4 Roles Essential for Successful Client Onboarding

By Peter Ord
Oct 4, 2021

Unlike onboarding a new employee, the client onboarding process is often an all hands on deck situation with everyone playing a vital and distinct role. But how do you know which person will ultimately be responsible for which onboarding task? Take a look at these four essential client onboarding roles as a guide for an organized, fast, and easy onboarding process.

 

Executive Sponsor

The executive sponsor is on the customer-side of the sale. They’re the check-signers. They might not be directly involved with the onboarding, but it’s important for them to be kept in the know. Here’s why:

  • They know where their money is going.
  • Expectations are clear.
  • They can update other important figures about the onboarding process. 

 

Lead Project Manager

The lead project manager is on the seller’s side. They’re a part of the B2B company selling the product or service to the customer. This person assigns out tasks and leads the app owner and their users through the onboarding process. This is also the main point of contact for the roles on the customer side. 

It’s important to have one person for this role. Otherwise, it can be confusing and sometimes tedious to get questions answered when there are multiple points of contact. There can be other project managers to help the lead project manager. However, it’s still important to have one point of contact––hence, the lead project manager. 
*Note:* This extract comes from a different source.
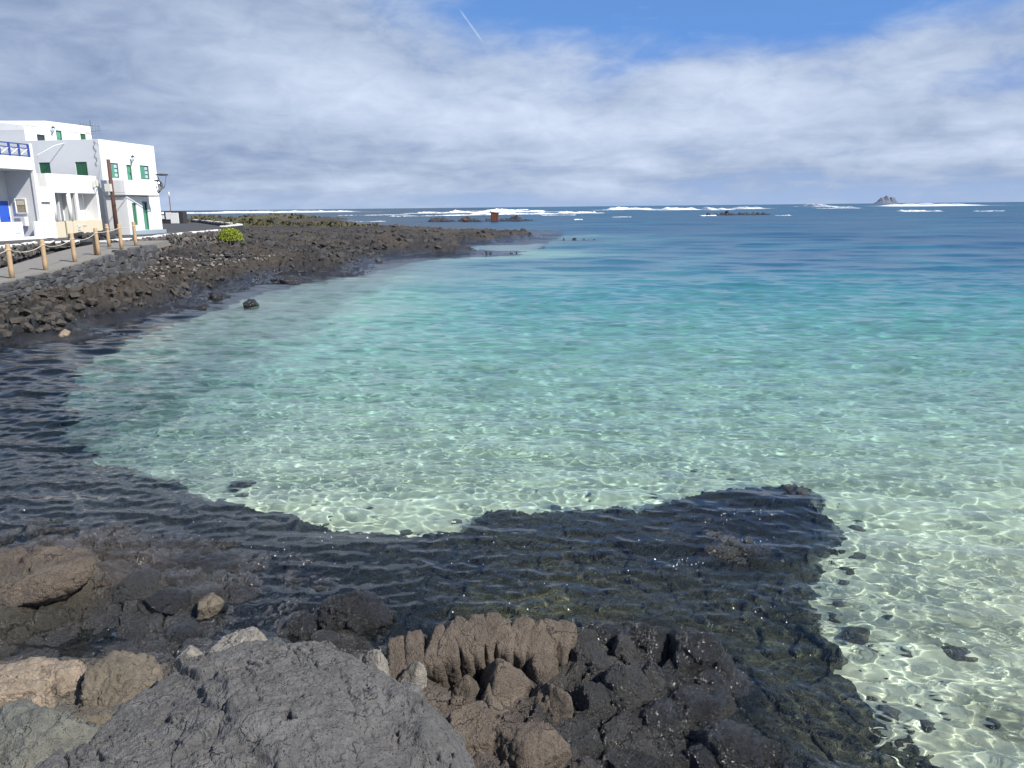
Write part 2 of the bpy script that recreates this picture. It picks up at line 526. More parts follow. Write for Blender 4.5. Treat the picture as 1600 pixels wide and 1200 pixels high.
CP = [(1230, 775, -.10), (1180, 800, -.07), (1100, 800, -.10), (1150, 860, .02), (1050, 880, -.14), (1250, 850, -.18),
      (900, 825, -.15), (800, 835, -.2), (700, 865, -.3), (600, 865, -.33), (450, 840, -.3), (300, 820, -.25),
      (200, 790, -.3), (100, 790, -.22), (0, 800, -.12), (0, 720, -.3), (100, 650, -.45), (0, 620, -.35), (150, 560, -.45),
      (0, 845, -.03), (150, 850, .0), (0, 885, .38), (60, 880, .40), (120, 900, .31), (210, 905, .18), (0, 950, .20), (100, 960, .06), (200, 945, .10),
      (60, 995, .0), (150, 1010, -.05), (250, 900, .05), (300, 885, .03), (350, 930, .07), (250, 960, .0), (400, 960, -.04), (460, 900, -.08),
      (500, 930, -.05), (420, 1000, -.06), (640, 960, -.2), (700, 920, -.3), (900, 910, -.34), (800, 950, -.35), (1000, 940, -.3), (1100, 950, -.4),
      (1200, 1000, -.5), (1250, 1080, -.42), (1210, 1150, -.22), (1300, 1180, -.4), (1400, 1190, -.6), (1100, 1150, .02), (1000, 1130, .16),
      (940, 1040, .24), (1060, 1030, .14), (1120, 1070, .02), (850, 1100, .18), (760, 1080, .18), (700, 1110, .36), (900, 1165, .16), (960, 1195, .12), (1100, 1195, .02), (800, 1190, .42),
      (600, 1100, .5), (400, 1100, .5), (200, 1150, .4), (100, 1110, .34), (0, 1060, .28), (0, 1200, .5), (150, 1200, .6)]
CPX = [tuple(un(x, y, z)[:2]) for x, y, z in CP]; CPZ = [c[2] for c in CP]
CPX += [(0, 2, 1.6), (-3, 2, 1.7), (3, 2.2, .2), (-6, 3, 1.2), (-9, 8, .6), (-11, 12, .1), (-10, 5, 1.2), (-14, 18, .1), (-15, 23, -.1), (5, 2, -.3)]
CPZ += [c[2] for c in CPX[-10:]]; CPX = [c[:2] for c in CPX]

BROWN, DKGREY, BLACKR, OLIVE = (.145, .118, .094), (.080, .077, .074), (.064, .060, .050), (.105, .092, .066)
TONE = [(0, 880, BROWN), (80, 890, (.15, .115, .09)), (140, 905, BROWN), (210, 920, (.115, .09, .075)), (100, 950, OLIVE), (0, 970, OLIVE), (200, 960, DKGREY),
        (300, 900, (.08, .075, .068)), (350, 930, (.10, .095, .09)), (250, 980, DKGREY), (400, 960, DKGREY), (100, 1000, DKGREY), (430, 900, DKGREY),
        (500, 860, BLACKR), (300, 820, BLACKR), (100, 780, (.10, .096, .084)), (0, 650, (.13, .125, .11)), (150, 560, (.13, .125, .11)), (700, 860, BLACKR), (860, 915, (.30, .25, .11)), (820, 930, (.20, .17, .08)), (900, 925, (.22, .19, .09)),
        (920, 905, (.10, .09, .05)), (1000, 850, (.085, .078, .058)), (1200, 800, (.066, .062, .052)), (800, 880, (.095, .088, .060)), (600, 900, (.080, .075, .060)), (1100, 940, (.11, .10, .06)), (1180, 980, (.13, .12, .07)), (1250, 1060, (.15, .135, .085)), (1200, 1120, (.13, .115, .075)), (1330, 1150, (.17, .155, .10)),
        (1050, 1100, (.042, .041, .040)), (900, 1150, (.050, .048, .046)), (1000, 1000, (.042, .041, .040)), (1140, 1060, (.042, .041, .040)), (750, 1140, (.13, .10, .08)), (690, 1120, (.12, .098, .08)), (800, 1190, (.115, .092, .08)), (700, 1040, BROWN), (600, 1080, BROWN),
        (0, 1100, (.20, .16, .12)), (100, 1120, (.17, .14, .105)), (60, 1180, (.15, .15, .13)), (0, 830, BLACKR), (640, 1000, DKGREY), (560, 960, BLACKR)]
TPX = [tuple(un(x, y, .1)[:2]) for x, y, _ in TONE]; TPV = [t[2] for t in TONE]


def depth_of(X, Y):
    """water depth over the sand"""
    s = Y + .10 * np.maximum(X, -Y * .3) + 1.6 * perlin(X * .09, Y * .09, X * 0 + 3.3)
    d = np.interp(s, [0, 7, 9.5, 12, 16, 22, 30, 42, 60, 90, 200, 40000], [.40, .50, .65, .95, 1.45, 2.05, 2.8, 4.0, 5.4, 6.2, 6.4, 6.4])
    far = np.maximum(seg_sdf(LAND, X, Y) * -1, 0)
    left = .55 + .16 * far                          # shelves gently towards the left shore
    return np.where(Y < 130, np.minimum(d, np.where(Y > 14, left, 99)), d)


def rock_height(X, Y, fine):
    wx = X + .35 * perlin(X * .8, Y * .8, X * 0 + 1.7); wy = Y + .35 * perlin(X * .8, Y * .8, X * 0 + 8.2)
    lo = np.where(X > 2.6, .38, 0) * sstep(2.4, 3.2, X) * sstep(9, 8, Y) + .9 * sstep(11, 14, Y) * sstep(-3, -6, X)
    ew = .13 * perlin(X * 2.6, Y * 2.6, X * 0 + .3) + .08 * fbm(X * 7, Y * 7, X * 0 + 2, 3) + lo * fbm(X * 1.1, Y * 1.1, X * 0 + 4, 4, .6); eh = .13 * perlin(X * 2.6, Y * 2.6, X * 0 + 5.3) + .08 * fbm(X * 7, Y * 7, X * 0 + 12, 3) + lo * fbm(X * 1.1, Y * 1.1, X * 0 + 14, 4, .6)
    edge = seg_sdf(ROCK, X + ew, Y + eh)
    land = seg_sdf(LAND, X, Y)
    zn = idw(CPX, CPZ, X, Y, 3.4)
    # coast profile: a low lava platform that climbs towards the walls and the heath behind
    rise = np.where(land > 0, .10 + 1.15 * (1 - np.exp(-land / 2.6)) + .012 * np.maximum(land - 4, 0), np.maximum(land * .16, -1.0) + .05)
    inl = sstep(0, 1, (land - 3) / 10) * sstep(60, 40, Y) * .6
    cap = np.interp(Y, [20, 34, 60, 80, 110, 160, 240, 400], [.95, .90, 1.40, 1.05, .70, 1.0, 1.6, 1.6])
    west = sstep(-10, -32, X + .0 * Y) * sstep(60, 90, Y) * 1.3
    zc = np.minimum(rise + inl, cap + west)
    hill = 1.5 * np.exp(-(((X + 71) / 9) ** 2 + ((Y - 236) / 16) ** 2))
    zc = zc + hill
    k = sstep(17, 25, Y)
    base = zn * (1 - k) + zc * k
    # relief
    if fine:
        r1 = fbm(wx * 1.1, wy * 1.1, X * 0 + 2, 5, .5, True)
        f1, f2, cid = worley(wx * 2.1 + .4 * r1, wy * 2.1, X * 0, False)
        g1, g2, cid2 = worley(wx * 6.5, wy * 6.5 + .3 * r1, X * 0 + 4, False)
        r2 = fbm(X * 5, Y * 5, X * 0 + 7, 5, .55, True)
        r4 = fbm(X * 13, Y * 13, X * 0 + 27, 3, .6, True)
        rel = .022 * (r4 - .2) + .10 * (r1 - .2) + .10 * (cid - .5) - .10 * sstep(.16, .0, f2 - f1) + .035 * (cid2 - .5) - .03 * sstep(.2, 0, g2 - g1) + .045 * (r2 - .2)
        amp = np.interp(base, [-.6, -.1, .1, .5], [.85, .75, .8, 1.0])
        base = base + rel * amp
    else:
        r1 = fbm(X * .16, Y * .16, X * 0 + 2, 6, .55, True)
        f1, f2, cid = worley(X * .55 + .5 * r1, Y * .38, X * 0, False)
        g1, g2, cid2 = worley(X * 1.35, Y * 1.0 + .3 * r1, X * 0 + 4, False)
        r2 = fbm(X * 1.6, Y * 1.1, X * 0 + 7, 5, .6, True)
        amp = np.interp(land, [-6, 0, 1.5, 6], [.25, .55, 1.0, 1.0]) * k
        h1, h2, ch = worley(X * 3.1 + .4 * r2, Y * 2.3, X * 0 + 9, False)
        r3 = fbm(X * 5.2, Y * 4.0, X * 0 + 17, 3, .6, True)
        lump = (.30 * (ch - .5) - .20 * sstep(.25, 0, h2 - h1) + .20 * (r3 - .2)) * np.interp(Y, [60, 110], [1, .55]) + .40 * (r1 - .15) + .42 * (cid - .5) - .22 * sstep(.18, 0, f2 - f1) + .24 * (cid2 - .5) - .14 * sstep(.2, 0, g2 - g1) + .22 * (r2 - .2)
        base = base + lump * amp * np.interp(Y, [20, 60, 400], [.70, .70, .68])
    drop = np.minimum(edge * np.where(fine, 2.6 - 1.5 * sstep(2.2, 3.4, X) * sstep(10, 8.5, Y) - 1.6 * sstep(-4, -6, X), 1.0), 0) + .10 * np.minimum(edge * 4, 1) * (edge > 0) - .10 * (edge < .25)
    return np.where(edge < 0, base + drop, base), land, edge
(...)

The lead project manager is also referred to as a customer experience manager, onboarding manager, or implementation manager. The two latter terms are usually in cases for bigger companies who have designated client onboarding roles.

 

App Owner

Sometimes for smaller companies, the application owner can also be the executive sponsor. The app owner is the person in charge of the onboarding on the customer side. This person is also in charge of making sure the users of the new software or product have access to the onboarding process. 

 

IT

Someone who’s familiar with technology on the customer’s side is important especially for integrations. This person should be familiar with domain authentication and the ins and outs of any software related to the customer. It’s always better to involve someone who knows the technology than try to look it up on Google. 

An IT person can have an immaculate difference especially if you have an onboarding software. Most client onboarding softwares have integrations that help speed up manual processes. With that, some also have an open API, which allows for the integration of any software. It also means it’s a more complicated process that’s best done with an IT person.

 

When it comes to who’s involved in onboarding clients, it’s actually very simple. Most companies already have these employees––it’s just a matter of bringing them together.